→ **Brief**
Exactly retype the lines from the top of the data through the line containing "sc.camera = cam", leaving out every picture.

========

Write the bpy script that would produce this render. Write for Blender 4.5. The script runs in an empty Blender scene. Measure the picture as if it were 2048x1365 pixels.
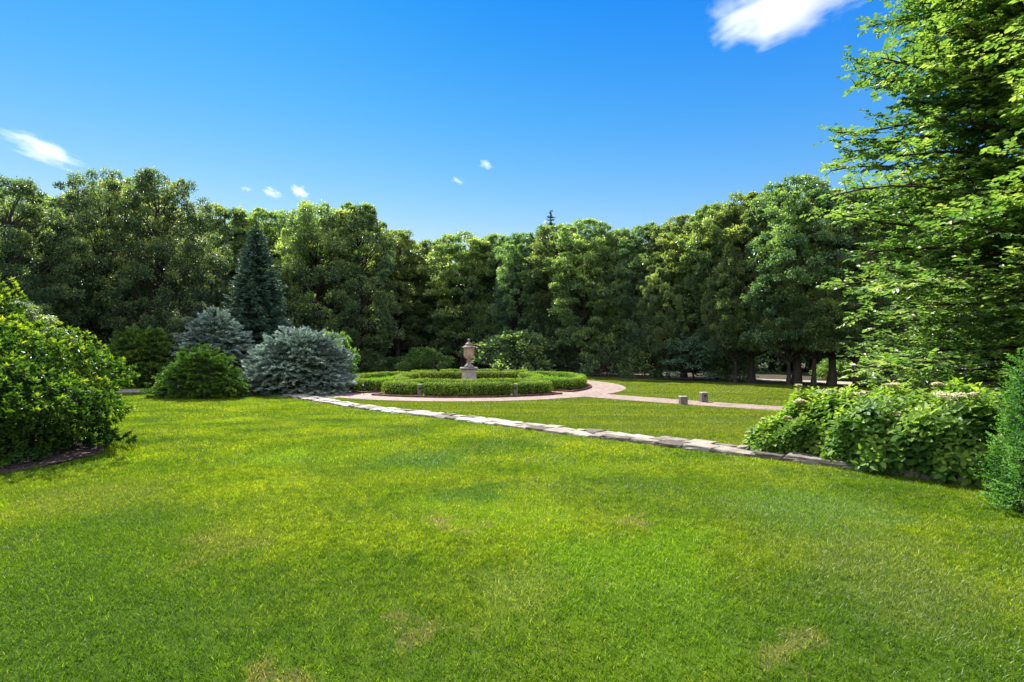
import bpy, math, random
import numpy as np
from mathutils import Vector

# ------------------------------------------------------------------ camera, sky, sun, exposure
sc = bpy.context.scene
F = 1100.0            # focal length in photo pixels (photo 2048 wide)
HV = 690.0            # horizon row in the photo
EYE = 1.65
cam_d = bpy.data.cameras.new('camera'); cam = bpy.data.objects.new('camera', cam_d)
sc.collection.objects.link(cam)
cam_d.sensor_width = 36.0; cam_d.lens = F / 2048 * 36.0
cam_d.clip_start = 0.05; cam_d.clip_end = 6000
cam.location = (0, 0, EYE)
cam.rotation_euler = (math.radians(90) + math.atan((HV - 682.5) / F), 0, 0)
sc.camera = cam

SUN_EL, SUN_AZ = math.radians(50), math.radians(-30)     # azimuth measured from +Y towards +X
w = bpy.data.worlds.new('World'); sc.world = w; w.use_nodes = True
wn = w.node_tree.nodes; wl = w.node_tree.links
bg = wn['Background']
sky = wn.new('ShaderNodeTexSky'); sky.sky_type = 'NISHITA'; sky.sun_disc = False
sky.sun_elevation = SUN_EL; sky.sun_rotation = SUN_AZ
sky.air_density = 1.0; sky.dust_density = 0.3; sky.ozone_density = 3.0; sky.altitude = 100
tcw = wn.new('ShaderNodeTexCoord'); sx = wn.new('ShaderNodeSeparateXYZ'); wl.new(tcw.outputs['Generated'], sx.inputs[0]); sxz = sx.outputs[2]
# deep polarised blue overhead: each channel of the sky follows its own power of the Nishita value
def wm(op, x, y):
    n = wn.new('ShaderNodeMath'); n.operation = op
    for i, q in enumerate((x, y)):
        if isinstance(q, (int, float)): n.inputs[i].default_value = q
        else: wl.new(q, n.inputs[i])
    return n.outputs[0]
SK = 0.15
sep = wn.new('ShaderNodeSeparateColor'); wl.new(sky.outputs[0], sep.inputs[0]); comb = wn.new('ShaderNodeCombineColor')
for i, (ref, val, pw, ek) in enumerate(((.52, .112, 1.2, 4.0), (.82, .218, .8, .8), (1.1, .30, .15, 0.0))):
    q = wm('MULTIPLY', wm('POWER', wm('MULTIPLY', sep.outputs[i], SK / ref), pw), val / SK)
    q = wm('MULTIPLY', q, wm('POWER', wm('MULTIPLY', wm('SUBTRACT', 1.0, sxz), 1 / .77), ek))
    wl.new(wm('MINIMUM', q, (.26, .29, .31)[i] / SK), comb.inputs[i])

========

→ **Written response**
Write the bpy script that would produce this render. Write for Blender 4.5. The script runs in an empty Blender scene. Measure the picture as if it were 2048x1365 pixels.
import bpy, math, random
import numpy as np
from mathutils import Vector

# ------------------------------------------------------------------ camera, sky, sun, exposure
sc = bpy.context.scene
F = 1100.0            # focal length in photo pixels (photo 2048 wide)
HV = 690.0            # horizon row in the photo
EYE = 1.65
cam_d = bpy.data.cameras.new('camera'); cam = bpy.data.objects.new('camera', cam_d)
sc.collection.objects.link(cam)
cam_d.sensor_width = 36.0; cam_d.lens = F / 2048 * 36.0
cam_d.clip_start = 0.05; cam_d.clip_end = 6000
cam.location = (0, 0, EYE)
cam.rotation_euler = (math.radians(90) + math.atan((HV - 682.5) / F), 0, 0)
sc.camera = cam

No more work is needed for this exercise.